У моих хозяев отдыхала семья из Каунаса. У них был с собой маленький телевизор, по которому непрерывно показывали то, что происходило в Москве. Каунасцы предложили мне вместе с ними следить за событиями. И, в то время как на телеэкранах всей страны в непрерывном танце кружились “маленькие лебеди”, мы получали достоверную информацию. Ее передавала маломощная трансляционная установка, расположенная в Клайпеде, от которой мы находились в двадцати пяти километрах. Видимо, ретрансляционная станция не была заблокирована по причине своей ограниченной технической возможности. У меня с каунасцами было полное взаимопонимание. Мы обсуждали происходящее, вместе ликовали, когда путч провалился. Уезжая, они пригласили заехать к ним в Каунас, оставив свой домашний адрес и телефон.
Все окончилось как нельзя лучше. Но расскажу еще об одном потрясении, которое я испытала сразу же после провала путча. В Клайпеде, по дороге с автостанции в центр города, мое внимание привлек валявшийся под ногами обрывок газеты со снимком, который произвел на меня впечатление ирреальности. На нем был изображен стаскиваемый с пьедестала памятник Ленину. Вождь беспомощно болтался вниз головой на веревках посреди ликующей толпы. Как я потом узнала, такая же участь в то же самое время постигла железного Феликса, стоявшего на площади его имени, ставшей отныне снова Лубянской. Еще три дня назад невозможно было такого себе представить, и я восхищалась решительностью и энтузиазмом литовцев.
Я была горячей сторонницей суверенитета прибалтийских республик, восхищалась Казимирой Прунскене, ставшей впоследствии главой правительства Литвы, и всеми литовскими делегатами съезда народных депутатов СССР, которые отстаивали право на свою экономическую независимость, сражаясь за нее с Горбачевым. Помню, как, не сломив его сопротивления, они в полном составе покинули съезд.
Часами простаивала я на Манежной площади вместе с сотнями тысяч сторонников демократических реформ, требуя: “Свободу Прибалтике!”.
Последнюю неделю своего августовского отпуска я провела в пансионате каунасского телевизионного завода. Приютила меня директор пансионата — красивая женщина с красивым именем Ниёле. Приютила в буквальном смысле слова, так как бесплатно предоставила уютный гостевой номер с цветным телевизором. Видимо, ко мне ее расположили явные победы Литвы в политических баталиях с Горбачевым и то, что я разделяю эйфорию литовцев от их успехов. Ниёле была в восторге от Ландсбергиса, я дипломатично своего мнения не высказывала.

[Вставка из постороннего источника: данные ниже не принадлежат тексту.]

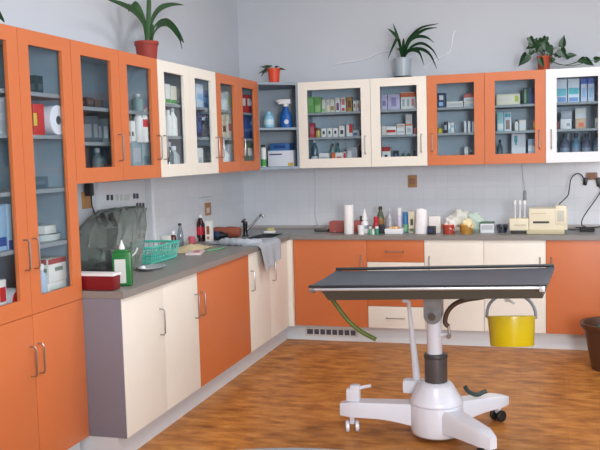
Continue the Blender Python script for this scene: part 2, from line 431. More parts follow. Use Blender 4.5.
b = base('base_cabinet', 'cream two-door sink base cabinet behind the hanging grey towel', 'x', -1.552, -.64, CREAM)
base_body(b, 'x', -1.552, -.70, CREAM, False)   # open top: the sink bowl hangs in it
flat_door(b, 'x', -1.552, -1.094, ZB, ZT, BD, CREAM, -1.515)
flat_door(b, 'x', -1.094, -.645, ZB, ZT, BD, CREAM, -1.04)
MB().span((.585, -.644, ZB), (.637, -.602, ZT)).build('corner_post', CREAM, b)
b = base('base_cabinet', 'base cabinet with wide orange door in the corner of the back run', 'y', .6376, 1.2404, ORANGE)
base_body(b, 'y', .6376, 1.2404, CREAM)
flat_door(b, 'y', .6376, 1.2404, ZB, ZT, BD, ORANGE, 1.197)
b = base('base_cabinet', 'drawer base cabinet with alternating orange and cream drawers', 'y', 1.2404, 1.69, CREAM)
base_body(b, 'y', 1.2404, 1.69, CREAM)
for i, m in enumerate((CREAM, ORANGE, CREAM, ORANGE)):
    z0 = ZB+i*.175
    dr = flat_door(b, 'y', 1.2404, 1.69, z0, z0+.175, BD, m, hz=(z0+.085, 0), name='drawer', horiz=(1.39, 1.53))
b = base('base_cabinet', 'cream single-door base cabinet next to the drawers', 'y', 1.69, 2.139, CREAM)
base_body(b, 'y', 1.69, 2.139, CREAM); flat_door(b, 'y', 1.69, 2.139, ZB, ZT, BD, CREAM, 1.73)
b = base('base_cabinet', 'cream single-door base cabinet behind the yellow bucket', 'y', 2.139, 2.588, CREAM)
base_body(b, 'y', 2.139, 2.588, CREAM); flat_door(b, 'y', 2.139, 2.588, ZB, ZT, BD, CREAM, 2.547)
b = base('base_cabinet', 'orange single-door base cabinet beside the brown bin', 'y', 2.588, 3.04, ORANGE)
base_body(b, 'y', 2.588, 3.04, CREAM); flat_door(b, 'y', 2.588, 3.04, ZB, ZT, BD, ORANGE, 2.627)
# vent grille in the plinth
v = thing('vent_grille', 'small slotted metal vent grille in the white plinth below the orange door', 'vent', (.9, -.552, .07))
MB().frame('y', .705, 1.145, .035, .102, .72, 1.13, .047, .09, -.556, -.550).build('frame', mat('vent_metal', (200, 198, 196), .4), v)
for k in range(8):
    x = .735+k*.0505
    MB().span((x+.036, -.556, .047), (x+.046, -.551, .09)).build('bar', MATS['vent_metal'], v)
MB().span((.72, -.5515, .047), (1.13, -.5505, .09)).build('dark_backing', mat('vent_dark', (78, 76, 88), .7), v)

# worktop with sink opening
SX0, SX1, SY0, SY1 = .33, .55, -.98, -.50
wt = MB()
wt.span((.002, -3.367, ZT+.001), (.615, SY0, ZW)).span((.002, SY0, ZT+.001), (SX0, SY1, ZW)).span((SX1, SY0, ZT+.001), (.615, -.615, ZW))
wt.span((SX1, -.615, ZT+.001), (3.05, SY1, ZW)).span((.002, SY1, ZT+.001), (3.05, -.002, ZW))
wo = wt.build('worktop', WORK); tag(wo, 'long grey L-shaped worktop over the base cabinets', 'worktop')
sk = thing('sink', 'small stainless sink set in the corner of the worktop', 'sink', (.44, -.74, ZW))
rim = MB()
for a, c in (((SX0-.02, SY0-.02), (SX0+.01, SY1+.02)), ((SX1-.01, SY0-.02), (SX1+.02, SY1+.02)), ((SX0+.01, SY0-.02), (SX1-.01, SY0+.01)), ((SX0+.01, SY1-.01), (SX1-.01, SY1+.02))):
    rim.span((a[0], a[1], ZW), (c[0], c[1], ZW+.004))
rim.build('rim', CHROME, sk)
bow = MB()
zb = ZW-.13
bow.span((SX0+.004, SY0+.004, zb), (SX1-.004, SY1-.004, zb+.003))
bow.span((SX0+.002, SY0+.002, zb), (SX0+.005, SY1-.002, ZW)).span((SX1-.005, SY0+.002, zb), (SX1-.002, SY1-.002, ZW))
bow.span((SX0+.002, SY0+.002, zb), (SX1-.002, SY0+.005, ZW)).span((SX0+.002, SY1-.005, zb), (SX1-.002, SY1-.002, ZW))
bow.build('basin', STEEL, sk)
# tap
tp = thing('tap', 'chrome mixer tap with raised lever spout at the corner sink', 'tap', (.268, -.70, ZW))
TAPM = mat('tap_chrome', (112, 114, 118), .2, 1)
MB().lathe([(.026, ZW), (.026, ZW+.008), (.019, ZW+.014), (.017, ZW+.085), (.02, ZW+.09), (.02, ZW+.115), (.012, ZW+.122)], (.268, -.70, 0)).build('body', TAPM, tp)
a0 = Vector((.275, -.70, ZW+.045)); a1 = at(262, 215, 'y', -.62)
MB().tube(smooth_path([a0, a0.lerp(a1, .35)+Vector((0, 0, .0)), a0.lerp(a1, .8)+Vector((0, 0, .012)), a1, a1+Vector((.014, 0, -.018))], 5), .009, 10).build('spout', TAPM, tp)
MB().box((.262, -.715, ZW+.128), (.02, .07, .012), rx=.25, bev=.004).build('lever', TAPM, tp)

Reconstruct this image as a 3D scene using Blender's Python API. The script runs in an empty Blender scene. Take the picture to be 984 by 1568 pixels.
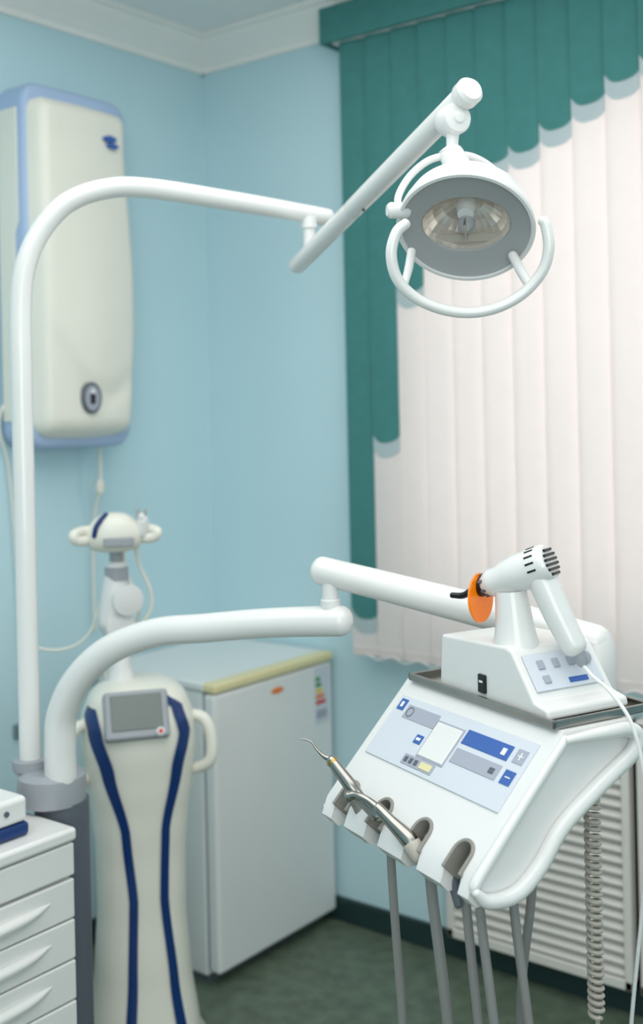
import bpy, bmesh, math, random
from mathutils import Vector, Matrix
random.seed(3)
S = bpy.context.scene
S.view_settings.view_transform = 'Standard'
S.view_settings.look = 'None'

# ------------------------------------------------------------ helpers
def lin(c):
    c = c/255.0
    return c/12.92 if c <= 0.04045 else ((c+0.055)/1.055)**2.4

def mat(name, rgb, rough=0.5, metal=0.0, var=0.04, scale=6.0, bump=0.0, bscale=60.0, coat=0.0, transl=0.0, emit=0.0):
    m = bpy.data.materials.new(name); m.use_nodes = True
    nt = m.node_tree; b = nt.nodes['Principled BSDF']
    col = (lin(rgb[0]), lin(rgb[1]), lin(rgb[2]), 1)
    tc = nt.nodes.new('ShaderNodeTexCoord')
    nz = nt.nodes.new('ShaderNodeTexNoise'); nz.inputs['Scale'].default_value = scale
    nz.inputs['Detail'].default_value = 4
    nt.links.new(tc.outputs['Object'], nz.inputs['Vector'])
    rp = nt.nodes.new('ShaderNodeValToRGB')
    rp.color_ramp.elements[0].position = 0.3; rp.color_ramp.elements[1].position = 0.7
    rp.color_ramp.elements[0].color = tuple(x*(1-var) for x in col[:3])+(1,)
    rp.color_ramp.elements[1].color = tuple(min(1, x*(1+var)) for x in col[:3])+(1,)
    nt.links.new(nz.outputs['Fac'], rp.inputs['Fac'])
    nt.links.new(rp.outputs['Color'], b.inputs['Base Color'])
    b.inputs['Roughness'].default_value = rough
    b.inputs['Metallic'].default_value = metal
    b.inputs['Coat Weight'].default_value = coat
    if emit:
        b.inputs['Emission Color'].default_value = col
        b.inputs['Emission Strength'].default_value = emit
    if bump:
        n2 = nt.nodes.new('ShaderNodeTexNoise'); n2.inputs['Scale'].default_value = bscale
        nt.links.new(tc.outputs['Object'], n2.inputs['Vector'])
        bp = nt.nodes.new('ShaderNodeBump'); bp.inputs['Strength'].default_value = bump
        bp.inputs['Distance'].default_value = 0.004
        nt.links.new(n2.outputs['Fac'], bp.inputs['Height'])
        nt.links.new(bp.outputs['Normal'], b.inputs['Normal'])
    if transl:
        tr = nt.nodes.new('ShaderNodeBsdfTranslucent'); tr.inputs['Color'].default_value = col
        mx = nt.nodes.new('ShaderNodeMixShader'); mx.inputs[0].default_value = transl
        out = nt.nodes['Material Output']
        nt.links.new(b.outputs[0], mx.inputs[1]); nt.links.new(tr.outputs[0], mx.inputs[2])
        nt.links.new(mx.outputs[0], out.inputs['Surface'])
    return m

def group(name):
    e = bpy.data.objects.new(name, None); e.empty_display_size = 0.1
    S.collection.objects.link(e); return e

def mkobj(name, bm, m, parent=None, M=None, bevel=0.0, seg=3, ang=35, smooth=True):
    if M is not None: bm.transform(M)
    bmesh.ops.recalc_face_normals(bm, faces=bm.faces[:])
    me = bpy.data.meshes.new(name); bm.to_mesh(me); bm.free()
    mats = m if isinstance(m, (list, tuple)) else [m]
    for k in mats: me.materials.append(k)
    o = bpy.data.objects.new(name, me); S.collection.objects.link(o)
    if smooth:
        for p in me.polygons: p.use_smooth = True
        me.set_sharp_from_angle(angle=math.radians(ang))
    if bevel:
        md = o.modifiers.new('bevel', 'BEVEL'); md.width = bevel; md.segments = seg
        md.limit_method = 'ANGLE'; md.angle_limit = math.radians(30); md.harden_normals = True
    if parent: o.parent = parent
    return o

def box(name, lo, hi, m, parent=None, M=None, bevel=0.0, seg=3):
    bm = bmesh.new(); bmesh.ops.create_cube(bm, size=1)
    for v in bm.verts:
        v.co = Vector([lo[i] + (v.co[i]+0.5)*(hi[i]-lo[i]) for i in range(3)])
    return mkobj(name, bm, m, parent, M, bevel, seg)

def loft(rings, capA=True, capB=True):
    bm = bmesh.new(); vs = [[bm.verts.new(p) for p in r] for r in rings]
    n = len(rings[0])
    for i in range(len(vs)-1):
        for j in range(n):
            bm.faces.new((vs[i][j], vs[i][(j+1) % n], vs[i+1][(j+1) % n], vs[i+1][j]))
    if capA: bm.faces.new(vs[0])
    if capB: bm.faces.new(vs[-1][::-1])
    return bm

def lathe(name, prof, m, parent, M=None, n=40, sx=1, sy=1, caps=True):
    """prof: (r,z) or (rx,ry,z)"""
    rings = []
    for p in prof:
        rx, ry, z = (p[0], p[0], p[1]) if len(p) == 2 else p
        rings.append([Vector((rx*sx*math.cos(2*math.pi*k/n), ry*sy*math.sin(2*math.pi*k/n), z)) for k in range(n)])
    return mkobj(name, loft(rings, caps, caps), m, parent, M)

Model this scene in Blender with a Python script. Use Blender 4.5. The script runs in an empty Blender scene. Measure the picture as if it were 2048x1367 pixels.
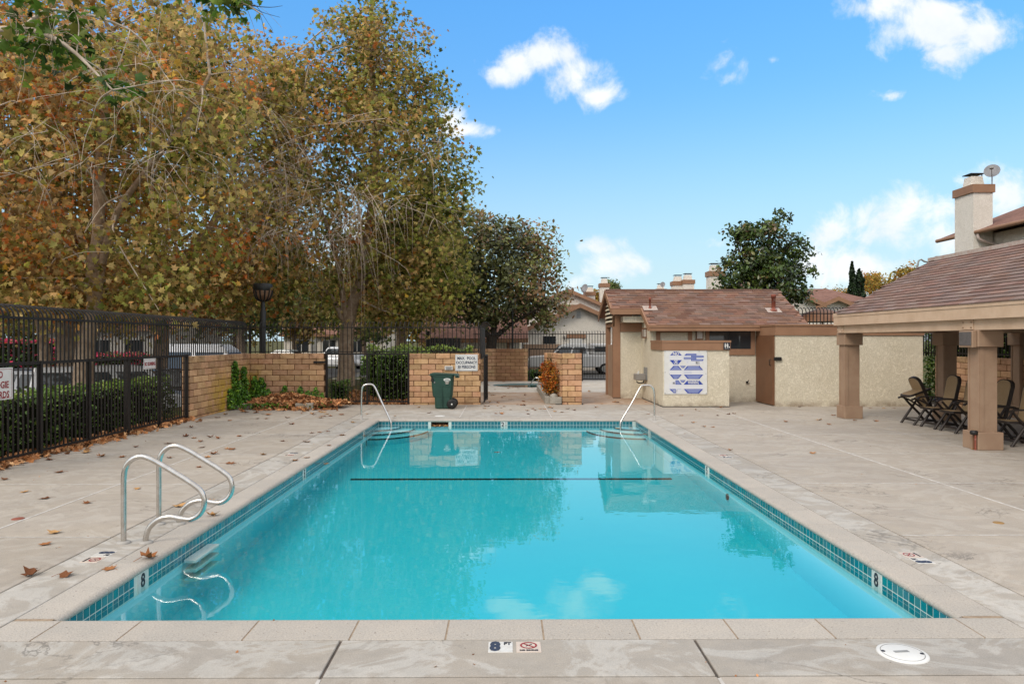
import bpy, math, random
import numpy as np
from mathutils import Vector, Matrix

random.seed(7)
SC = bpy.context.scene
COL = SC.collection
PI = math.pi

# ------------------------------------------------------------------ camera, world, sun, exposure
EYE = 1.85
FPX = 1440.0                       # focal length in pixels of the 2048 wide photograph
YAW = math.atan(12.0 / FPX)
cam_d = bpy.data.cameras.new('camera')
cam = bpy.data.objects.new('camera', cam_d)
COL.objects.link(cam)
cam.location = (0, 0, EYE)
cam.rotation_euler = (PI / 2, 0, -YAW)
cam_d.sensor_width = 36.0
cam_d.lens = FPX / 2048 * 36.0
cam_d.shift_y = -2.5 / 2048
cam_d.clip_start = 0.05
cam_d.clip_end = 12000
SC.camera = cam

SUN_EL, SUN_AZ = math.radians(42), math.radians(222)     # azimuth clockwise from +Y: behind the camera, a little to the left
sun_d = bpy.data.lights.new('sun', 'SUN')
sun_d.energy = 1.7
sun_d.angle = math.radians(24)
sun_d.color = (1.0, 0.90, 0.78)
sun = bpy.data.objects.new('sun', sun_d)
COL.objects.link(sun)
sd = Vector((math.sin(SUN_AZ) * math.cos(SUN_EL), math.cos(SUN_AZ) * math.cos(SUN_EL), math.sin(SUN_EL)))
sun.rotation_euler = sd.to_track_quat('Z', 'Y').to_euler()
sun.location = sd * 60

SC.view_settings.view_transform = 'Standard'
SC.view_settings.look = 'None'
SC.view_settings.exposure = 0.42
SC.view_settings.gamma = 1.0
SC.view_settings.use_curve_mapping = False
cy = SC.cycles
cy.use_denoising = True
cy.max_bounces = 8
cy.diffuse_bounces = 4
cy.glossy_bounces = 4
cy.transmission_bounces = 4
cy.transparent_max_bounces = 12
cy.caustics_reflective = False
cy.caustics_refractive = False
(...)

В пансионате отдыхала почти сплошь литовская молодежь, и за неделю я не услышала ни одного слова, сказанного по-русски, за исключением коротких приветствий Ниёле.
Из номера я почти не выходила, несмотря на то, что стояла очень хорошая погода. Все время проводила у телевизора, не в силах оторваться от многосерийного политического шоу. Шло заседание Верховного Совета СССР. На трибуну один за другим поднимались коммунистические вожди республик и заявляли о суверенитете. На моих глазах откалывались один за другим куски от великого и могучего Союза. И происходило это за несколько месяцев до “сговора” в Вискулях, якобы развалившего Советский Союз.
Какая же это демагогия — твердить о насильственном развале СССР. Союз умер своей смертью. И если бы этого не случилось, не родилась бы наша Россия. Сегодня скорбят по СССР те, кому не нужна Великая Россия.